> _Given instruction_
Leaving out every picture, quote the data below exactly as it appears.

> _Data block_

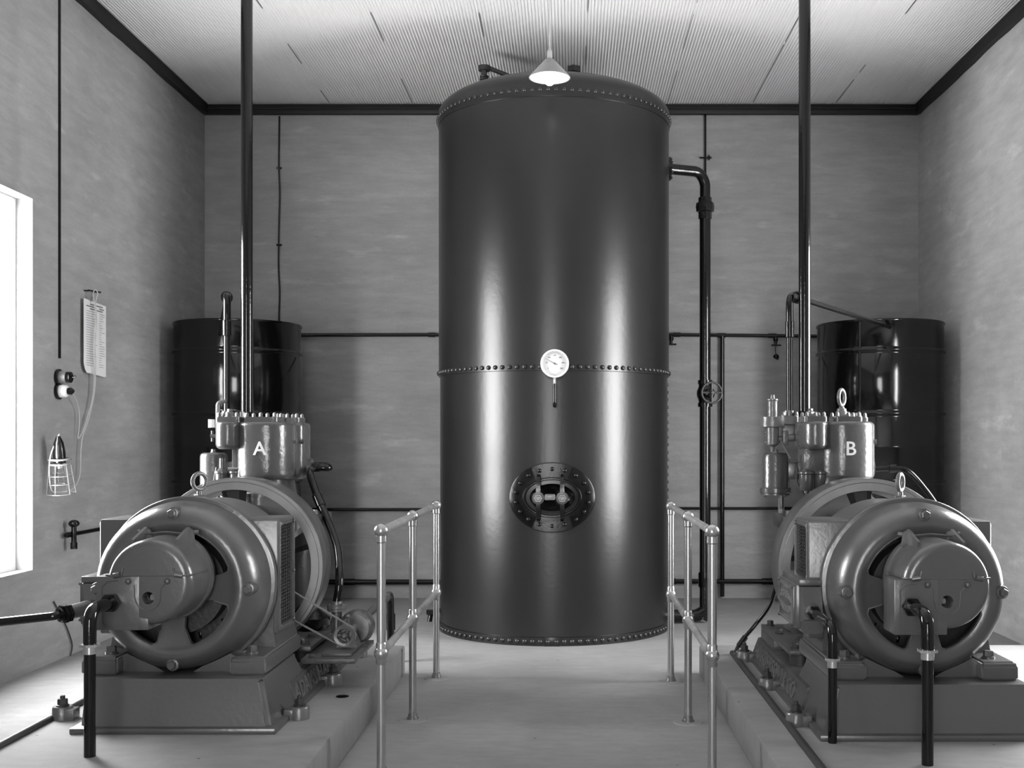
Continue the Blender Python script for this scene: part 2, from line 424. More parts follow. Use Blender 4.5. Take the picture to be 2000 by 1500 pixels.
for k in range(1, 15):
    a = k/14*PI/2; prof.append(((TR+.012)*math.cos(a)**0.85 if k < 14 else 0.0, ZT+.085+.215*math.sin(a)))
lathe(b, prof, (TX, TY, 0), seg=128, cap=False); obj('domed_top', b, M_tank, tank)
b = NB(); lathe(b, [(TR-.01, 0.0), (TR+.008, 0.0), (TR+.008, .055), (TR-.004, .060), (TR-.02, .060)], (TX, TY, 0), seg=128); obj('base_band', b, M_tank, tank)
def rivet_mesh(bm, r=.0135): lathe(bm, [(r, 0), (r*.97, r*.3), (r*.75, r*.62), (r*.4, r*.82), (0, r*.88)], (0, 0, 0), (0, -1, 0), 14)
def tank_pt(ang, z, r): return (TX+r*math.sin(ang), TY-r*math.cos(ang), z)
def rivets(z, n, r, off=0.0, rr=.0135, front=85):
    rest = NB()
    for k in range(n):
        a = 2*PI*(k+off)/n; a = (a+PI) % (2*PI)-PI
        if abs(math.degrees(a)) < front:
            inst('rivet', 'rivet_%g' % rr, lambda bm: rivet_mesh(bm, rr), M_rivet, tank, tank_pt(a, z, r), (0, 0, a))
        else:
            t = NB(); rivet_mesh(t, rr); merge(rest, t, Matrix.Translation(tank_pt(a, z, r)) @ Matrix.Rotation(a, 4, 'Z'))
    return rest
rest = rivets(.030, 100, TR+.008, .5, .0165, 60)
for z, n, r, rr in ((1.861, 100, TR+.006, .016), (3.706, 100, TR+.012, .014)):
    r2 = rivets(z, n, r, .5, rr, 56 if z < 3 else 50)
    me = bpy.data.meshes.new('t'); r2.to_mesh(me); r2.free(); rest.from_mesh(me)
b = NB()
o = obj('rivets', rest, M_rivet, tank); o['kind'] = 'stuff'
a0 = math.radians(87); vb = NB(); z = .35
while z < 1.80:
    t = NB(); rivet_mesh(t, .012); merge(vb, t, Matrix.Translation(tank_pt(a0, z, TR-.004)) @ Matrix.Rotation(a0, 4, 'Z')); z += .055
obj('vertical_rivet_seam', vb, M_rivet, tank)
# little riveted joint plate at the foot
b = NB(); box(b, TX-.055, TX+.055, TY-TR-.016, TY-TR, -.0, .062, .004); jp = obj('joint_plate', b, M_tank, tank)
for dx in (-.028, .028): inst('rivet', 'rivet_j', lambda bm: rivet_mesh(bm, .014), M_rivet, jp, (TX+dx, TY-TR-.016, .031))
# manhole: oval ring plate, raised neck, dished door held by two bridges
MZ, MY = 0.990, TY-TR
def ell(a, c, y, n=64, bend=True):
    out = []
    for k in range(n):
        t = 2*PI*k/n; x = a*math.cos(t); zz = c*math.sin(t)
        yy = MY+.5*(TR-math.sqrt(TR*TR-x*x))-y if bend else MY-y
        out.append((TX+x, yy, MZ+zz))
    return out
mh = thing('x', '', '', (TX, MY, MZ)); bpy.data.objects.remove(mh)
b = NB(); loft(b, [ell(.288, .235, -.06), ell(.287, .234, .010), ell(.282, .229, .014), ell(.198, .135, .014), ell(.192, .130, .030), ell(.182, .121, .030), ell(.178, .117, -.02)], cap=False)
man = obj('manhole', b, mat('black_ring_enamel', .003, .22, 0, .32, bump=.12, bscale=20), tank); man['label'] = 'black oval riveted manhole'
b = NB(); loft(b, [ell(.183, .122, .010, bend=False), ell(.176, .115, -.006, bend=False), ell(.150, .092, -.004, bend=False), ell(.140, .084, -.030, bend=False), ell(.11, .064, -.055, bend=False), ell(.07, .04, -.072, bend=False), ell(.03, .018, -.078, bend=False), ell(.0008, .0005, -.080, bend=False)], cap=False)
obj('manhole_door', b, mat('black_door_enamel', .004, .22, 0, .4), man)
for k in range(18):
    t = 2*PI*k/18+PI/2; x = .246*math.cos(t); z = .190*math.sin(t); a = math.asin(x/TR)
    inst('rivet', 'rivet_m', lambda bm: rivet_mesh(bm, .015), M_black, man, (TX+x, MY+.5*(TR-math.sqrt(TR*TR-x*x))-.013, MZ+z), (0, 0, a*.5))
for sx in (-1, 1):
    x = TX+sx*.079-.012
    b = NB(); pts = [(x+sx*.005-.006*sx, MY-.015, MZ+.155), (x, MY-.060, MZ+.13), (x, MY-.075, MZ+.05), (x, MY-.075, MZ-.05), (x, MY-.060, MZ-.13), (x-.0*sx, MY-.015, MZ-.158)]
    sp = smooth_path(pts, 5); rings = []
    for i, p in enumerate(sp):
        t = abs(i/(len(sp)-1)-.5)*2; wd = .016-.006*t; rings.append([(p.x-wd, p.y-.012, p.z), (p.x+wd, p.y-.012, p.z), (p.x+wd, p.y+.012, p.z), (p.x-wd, p.y+.012, p.z)])
    loft(b, rings); br = obj('bridge_clamp', b, M_black, man)
    b = NB(); hexbolt(b, (x, MY-.085, MZ+.0), (0, -1, 0), .033, .035, True, .012); obj('clamp_nut', b, M_rivet_nut, man)
b = NB(); box(b, TX-.05, TX+.02, MY-.025, MY+.05, MZ-.018, MZ+.022, .008); obj('door_handle', b, M_bolt, man)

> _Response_
Continue the Blender Python script for this scene: part 2, from line 424. More parts follow. Use Blender 4.5. Take the picture to be 2000 by 1500 pixels.
for k in range(1, 15):
    a = k/14*PI/2; prof.append(((TR+.012)*math.cos(a)**0.85 if k < 14 else 0.0, ZT+.085+.215*math.sin(a)))
lathe(b, prof, (TX, TY, 0), seg=128, cap=False); obj('domed_top', b, M_tank, tank)
b = NB(); lathe(b, [(TR-.01, 0.0), (TR+.008, 0.0), (TR+.008, .055), (TR-.004, .060), (TR-.02, .060)], (TX, TY, 0), seg=128); obj('base_band', b, M_tank, tank)
def rivet_mesh(bm, r=.0135): lathe(bm, [(r, 0), (r*.97, r*.3), (r*.75, r*.62), (r*.4, r*.82), (0, r*.88)], (0, 0, 0), (0, -1, 0), 14)
def tank_pt(ang, z, r): return (TX+r*math.sin(ang), TY-r*math.cos(ang), z)
def rivets(z, n, r, off=0.0, rr=.0135, front=85):
    rest = NB()
    for k in range(n):
        a = 2*PI*(k+off)/n; a = (a+PI) % (2*PI)-PI
        if abs(math.degrees(a)) < front:
            inst('rivet', 'rivet_%g' % rr, lambda bm: rivet_mesh(bm, rr), M_rivet, tank, tank_pt(a, z, r), (0, 0, a))
        else:
            t = NB(); rivet_mesh(t, rr); merge(rest, t, Matrix.Translation(tank_pt(a, z, r)) @ Matrix.Rotation(a, 4, 'Z'))
    return rest
rest = rivets(.030, 100, TR+.008, .5, .0165, 60)
for z, n, r, rr in ((1.861, 100, TR+.006, .016), (3.706, 100, TR+.012, .014)):
    r2 = rivets(z, n, r, .5, rr, 56 if z < 3 else 50)
    me = bpy.data.meshes.new('t'); r2.to_mesh(me); r2.free(); rest.from_mesh(me)
b = NB()
o = obj('rivets', rest, M_rivet, tank); o['kind'] = 'stuff'
a0 = math.radians(87); vb = NB(); z = .35
while z < 1.80:
    t = NB(); rivet_mesh(t, .012); merge(vb, t, Matrix.Translation(tank_pt(a0, z, TR-.004)) @ Matrix.Rotation(a0, 4, 'Z')); z += .055
obj('vertical_rivet_seam', vb, M_rivet, tank)
# little riveted joint plate at the foot
b = NB(); box(b, TX-.055, TX+.055, TY-TR-.016, TY-TR, -.0, .062, .004); jp = obj('joint_plate', b, M_tank, tank)
for dx in (-.028, .028): inst('rivet', 'rivet_j', lambda bm: rivet_mesh(bm, .014), M_rivet, jp, (TX+dx, TY-TR-.016, .031))
# manhole: oval ring plate, raised neck, dished door held by two bridges
MZ, MY = 0.990, TY-TR
def ell(a, c, y, n=64, bend=True):
    out = []
    for k in range(n):
        t = 2*PI*k/n; x = a*math.cos(t); zz = c*math.sin(t)
        yy = MY+.5*(TR-math.sqrt(TR*TR-x*x))-y if bend else MY-y
        out.append((TX+x, yy, MZ+zz))
    return out
mh = thing('x', '', '', (TX, MY, MZ)); bpy.data.objects.remove(mh)
b = NB(); loft(b, [ell(.288, .235, -.06), ell(.287, .234, .010), ell(.282, .229, .014), ell(.198, .135, .014), ell(.192, .130, .030), ell(.182, .121, .030), ell(.178, .117, -.02)], cap=False)
man = obj('manhole', b, mat('black_ring_enamel', .003, .22, 0, .32, bump=.12, bscale=20), tank); man['label'] = 'black oval riveted manhole'
b = NB(); loft(b, [ell(.183, .122, .010, bend=False), ell(.176, .115, -.006, bend=False), ell(.150, .092, -.004, bend=False), ell(.140, .084, -.030, bend=False), ell(.11, .064, -.055, bend=False), ell(.07, .04, -.072, bend=False), ell(.03, .018, -.078, bend=False), ell(.0008, .0005, -.080, bend=False)], cap=False)
obj('manhole_door', b, mat('black_door_enamel', .004, .22, 0, .4), man)
for k in range(18):
    t = 2*PI*k/18+PI/2; x = .246*math.cos(t); z = .190*math.sin(t); a = math.asin(x/TR)
    inst('rivet', 'rivet_m', lambda bm: rivet_mesh(bm, .015), M_black, man, (TX+x, MY+.5*(TR-math.sqrt(TR*TR-x*x))-.013, MZ+z), (0, 0, a*.5))
for sx in (-1, 1):
    x = TX+sx*.079-.012
    b = NB(); pts = [(x+sx*.005-.006*sx, MY-.015, MZ+.155), (x, MY-.060, MZ+.13), (x, MY-.075, MZ+.05), (x, MY-.075, MZ-.05), (x, MY-.060, MZ-.13), (x-.0*sx, MY-.015, MZ-.158)]
    sp = smooth_path(pts, 5); rings = []
    for i, p in enumerate(sp):
        t = abs(i/(len(sp)-1)-.5)*2; wd = .016-.006*t; rings.append([(p.x-wd, p.y-.012, p.z), (p.x+wd, p.y-.012, p.z), (p.x+wd, p.y+.012, p.z), (p.x-wd, p.y+.012, p.z)])
    loft(b, rings); br = obj('bridge_clamp', b, M_black, man)
    b = NB(); hexbolt(b, (x, MY-.085, MZ+.0), (0, -1, 0), .033, .035, True, .012); obj('clamp_nut', b, M_rivet_nut, man)
b = NB(); box(b, TX-.05, TX+.02, MY-.025, MY+.05, MZ-.018, MZ+.022, .008); obj('door_handle', b, M_bolt, man)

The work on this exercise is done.